I'd never read Russian literature before and was astonished by the scope of this story of a woman who kills herself for love. The two chapters leading to Anna's suicide under the train are breathtaking. She hates the lack of truth and love in everyone around her. The depth and humanity of her torment remains one of the most moving things I've ever read.

Tolstoy himself was engaged in a tormented search for pure love. He and his wife agreed to reveal their innermost thoughts, read each other's diaries, hold nothing back, in the attempt to achieve an unadulterated connection. But in the end, like Anna, he couldn't make the world a coherent whole through personal attachment. He left his home, wandering from place to place, seeking intimacy not with a woman, but with all things and all time.

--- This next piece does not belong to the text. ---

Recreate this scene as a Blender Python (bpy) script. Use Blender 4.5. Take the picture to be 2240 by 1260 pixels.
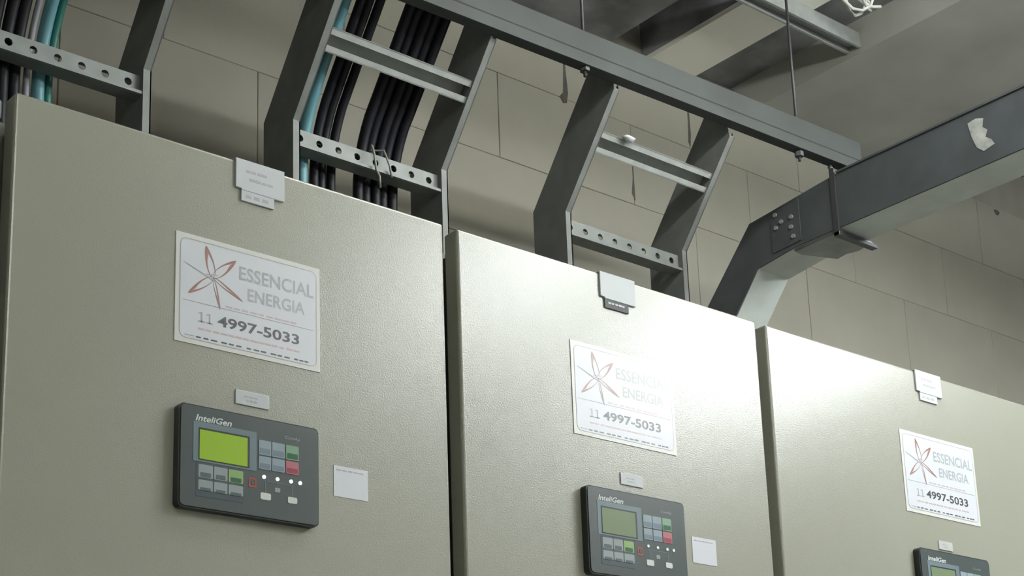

I was 20 when I first read Anna Karenina, and it inspired one of my first pieces of theatre writing, SEX III. I felt impelled to embody the book, become it, make it part of me, like a lover. I wove a tapestry of characters and images. I walked very slowly in a long coat in front of the audience, pulling a copy of the novel on a string behind me. I was trying to capture something intangible, my reverence for it, my awe. I played Anna, and Vronsky, half my face painted with a moustache for Vronsky. I killed myself, running onto the top of a piano like a railway bridge and throwing myself onto ropes, falling, reciting "she... threw herself forward on her hands under the truck... She wished to rise but something huge and relentless struck her on the head and dragged her down. God forgive me everything!"